### Available data

********************

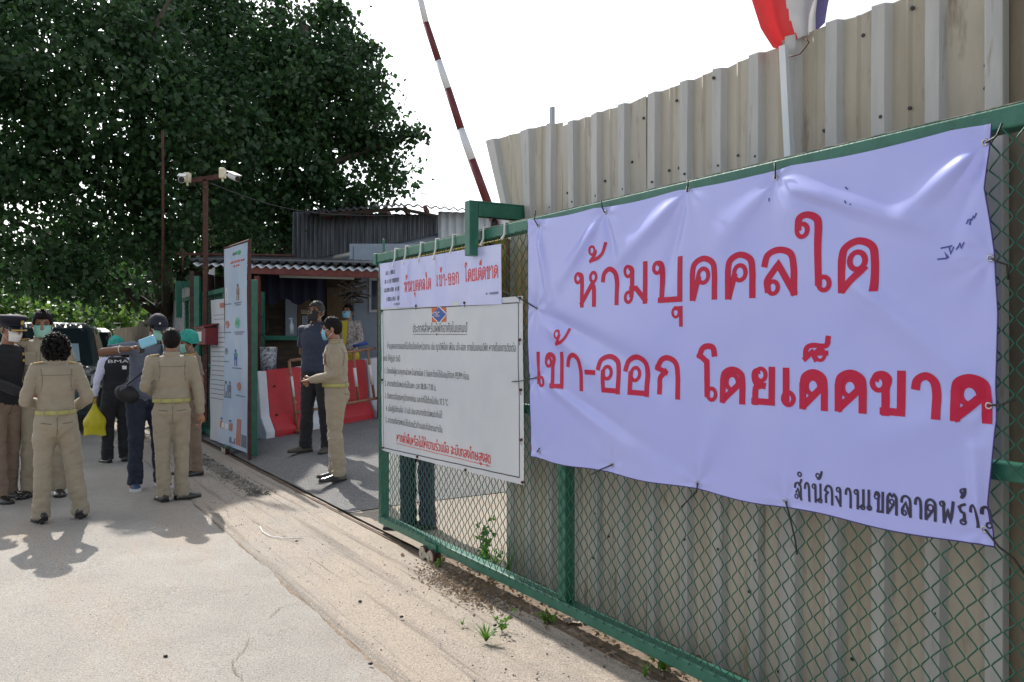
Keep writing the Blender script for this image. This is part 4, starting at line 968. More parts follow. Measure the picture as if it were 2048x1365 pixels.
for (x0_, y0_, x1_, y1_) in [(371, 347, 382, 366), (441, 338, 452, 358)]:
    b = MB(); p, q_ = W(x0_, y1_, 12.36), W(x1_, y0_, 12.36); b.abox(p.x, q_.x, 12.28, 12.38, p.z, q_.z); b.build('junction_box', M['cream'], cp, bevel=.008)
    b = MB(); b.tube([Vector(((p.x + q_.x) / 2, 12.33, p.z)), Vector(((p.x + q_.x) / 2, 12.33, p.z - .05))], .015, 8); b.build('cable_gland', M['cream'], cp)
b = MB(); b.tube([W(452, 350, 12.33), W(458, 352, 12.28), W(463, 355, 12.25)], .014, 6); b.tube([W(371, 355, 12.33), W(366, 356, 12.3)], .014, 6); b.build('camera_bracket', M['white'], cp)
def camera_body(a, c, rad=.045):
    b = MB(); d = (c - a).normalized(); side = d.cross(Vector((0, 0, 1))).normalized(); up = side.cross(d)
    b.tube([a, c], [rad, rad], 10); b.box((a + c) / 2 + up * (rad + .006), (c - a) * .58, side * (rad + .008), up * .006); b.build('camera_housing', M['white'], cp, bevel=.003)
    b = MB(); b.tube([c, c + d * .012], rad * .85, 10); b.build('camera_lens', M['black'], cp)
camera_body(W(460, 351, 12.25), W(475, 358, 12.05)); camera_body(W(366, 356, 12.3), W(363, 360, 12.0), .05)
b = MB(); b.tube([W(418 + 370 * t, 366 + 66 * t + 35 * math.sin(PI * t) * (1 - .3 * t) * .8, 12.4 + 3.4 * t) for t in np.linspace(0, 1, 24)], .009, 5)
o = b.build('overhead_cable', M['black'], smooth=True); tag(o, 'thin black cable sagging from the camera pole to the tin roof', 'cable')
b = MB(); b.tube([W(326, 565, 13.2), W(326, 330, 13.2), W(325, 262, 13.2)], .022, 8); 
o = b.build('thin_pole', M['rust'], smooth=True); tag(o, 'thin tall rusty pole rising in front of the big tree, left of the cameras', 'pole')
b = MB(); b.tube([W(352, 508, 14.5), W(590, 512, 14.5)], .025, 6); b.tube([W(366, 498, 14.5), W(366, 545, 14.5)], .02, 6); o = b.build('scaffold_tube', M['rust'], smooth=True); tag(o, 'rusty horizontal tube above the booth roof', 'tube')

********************

### Your goal
Go through the material above and print all of it exactly, except the pictures.

### Exercise answer
Keep writing the Blender script for this image. This is part 4, starting at line 968. More parts follow. Measure the picture as if it were 2048x1365 pixels.
for (x0_, y0_, x1_, y1_) in [(371, 347, 382, 366), (441, 338, 452, 358)]:
    b = MB(); p, q_ = W(x0_, y1_, 12.36), W(x1_, y0_, 12.36); b.abox(p.x, q_.x, 12.28, 12.38, p.z, q_.z); b.build('junction_box', M['cream'], cp, bevel=.008)
    b = MB(); b.tube([Vector(((p.x + q_.x) / 2, 12.33, p.z)), Vector(((p.x + q_.x) / 2, 12.33, p.z - .05))], .015, 8); b.build('cable_gland', M['cream'], cp)
b = MB(); b.tube([W(452, 350, 12.33), W(458, 352, 12.28), W(463, 355, 12.25)], .014, 6); b.tube([W(371, 355, 12.33), W(366, 356, 12.3)], .014, 6); b.build('camera_bracket', M['white'], cp)
def camera_body(a, c, rad=.045):
    b = MB(); d = (c - a).normalized(); side = d.cross(Vector((0, 0, 1))).normalized(); up = side.cross(d)
    b.tube([a, c], [rad, rad], 10); b.box((a + c) / 2 + up * (rad + .006), (c - a) * .58, side * (rad + .008), up * .006); b.build('camera_housing', M['white'], cp, bevel=.003)
    b = MB(); b.tube([c, c + d * .012], rad * .85, 10); b.build('camera_lens', M['black'], cp)
camera_body(W(460, 351, 12.25), W(475, 358, 12.05)); camera_body(W(366, 356, 12.3), W(363, 360, 12.0), .05)
b = MB(); b.tube([W(418 + 370 * t, 366 + 66 * t + 35 * math.sin(PI * t) * (1 - .3 * t) * .8, 12.4 + 3.4 * t) for t in np.linspace(0, 1, 24)], .009, 5)
o = b.build('overhead_cable', M['black'], smooth=True); tag(o, 'thin black cable sagging from the camera pole to the tin roof', 'cable')
b = MB(); b.tube([W(326, 565, 13.2), W(326, 330, 13.2), W(325, 262, 13.2)], .022, 8); 
o = b.build('thin_pole', M['rust'], smooth=True); tag(o, 'thin tall rusty pole rising in front of the big tree, left of the cameras', 'pole')
b = MB(); b.tube([W(352, 508, 14.5), W(590, 512, 14.5)], .025, 6); b.tube([W(366, 498, 14.5), W(366, 545, 14.5)], .02, 6); o = b.build('scaffold_tube', M['rust'], smooth=True); tag(o, 'rusty horizontal tube above the booth roof', 'tube')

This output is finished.